Bu noktada, sivil toplum örgütlerinin içsel derinliklerini korumak, köklerini toplumun ihtiyaçlarına cevap vererek ve dışarıdan gelen beklentilere sadece yüzeyde değil, içsel olarak da karşılık vermek zorundadır. Tabii ki bunu başaran STK’larımız az da olsa var, çok şükür. Bu çaba, örgütlerin toplumun dinamikleriyle uyum içinde olmalarını ve misyonlarını sadece yüzeyde değil, aynı zamanda içsel bir anlam taşıyarak sürdürmelerini sağlamalıdır.
Kökü olmayan ağaçları anımsatan günümüzdeki Hollanda’daki Türk Sivil Toplum örgütleri, içsel değişimlere, liderlik zorluklarına veya kaynak sıkıntılarına bağlı olarak bu duruma düşmüş olabilirler. Ancak, bu örgütler, içsel bir inceleme ve köklerini güçlendirme çabalarıyla, tekrar güçlenip topluma daha etkili bir şekilde hizmet verebilirler. Aksi takdirde içi boş ve köksüz bir STK konumundan kurtulamaz ve kaybolmaya yüz tutar.
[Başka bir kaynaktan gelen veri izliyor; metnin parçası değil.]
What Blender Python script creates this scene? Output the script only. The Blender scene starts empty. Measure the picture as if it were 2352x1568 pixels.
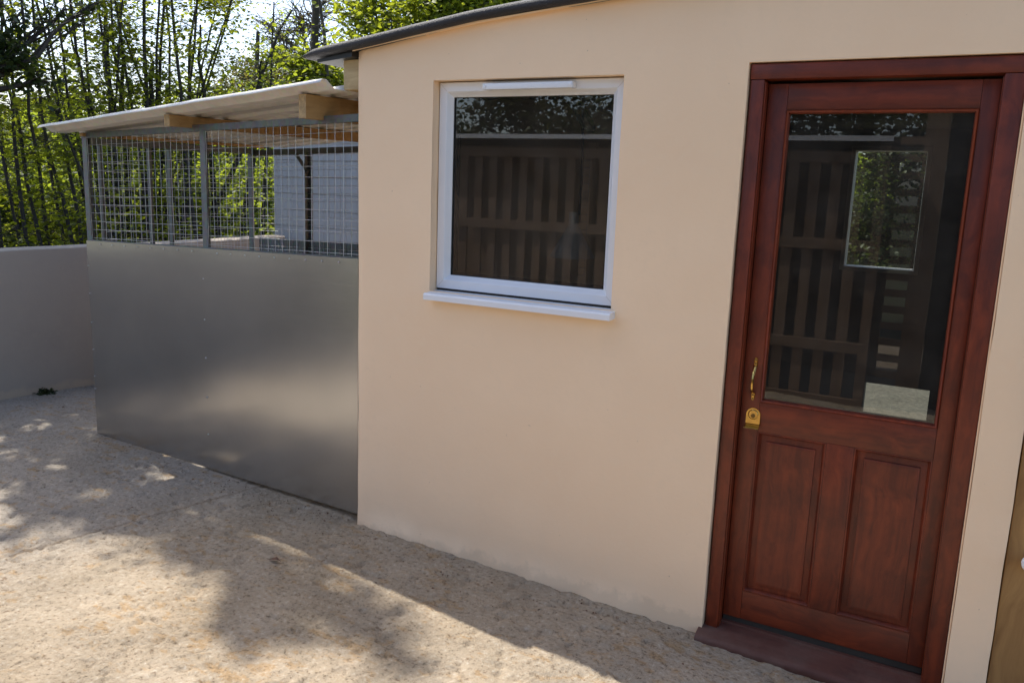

Sonuç olarak, sivil toplum örgütleri, köksüz ağaçlar gibi görünebilirler. Ancak, içsel derinliklerini koruma ve toplumsal ihtiyaçlara daha güçlü bir şekilde yanıt verme amacıyla yapılan yapıcı eleştirileri ve çabaları, bu örgütlerin dikkate alarak ona göre pozisyon alarak daha sağlam ve etkili kılabilir. Toplumun çeşitli katmanlarına sağlamca kök salan sivil toplum örgütleri, gerçek anlam ve değer kazanarak, değişim rüzgarlarını daha etkili bir şekilde taşıyabilirler. Biz Türkler, konuları objektife ve nefsi duyguları bir kenara bırakarak her zorluğu aşacağımızı biliyoruz ve bunu STK’larımız başaracaktır.
Son olarak, bu etkiyi sağlamak ve görevin hakkını verebilmek için görev başındaki liderlere, onları STK olarak gören resmi kuruluşlara ve STK’ların tabanına düşmektedir.
Sağlıkla, toplumun hassasiyetlerini gözeterek, esenlikle ve 22 Kasım’da vatandaşlık görevinizi yapmış bir vatandaş olarak huzurlu kalın.”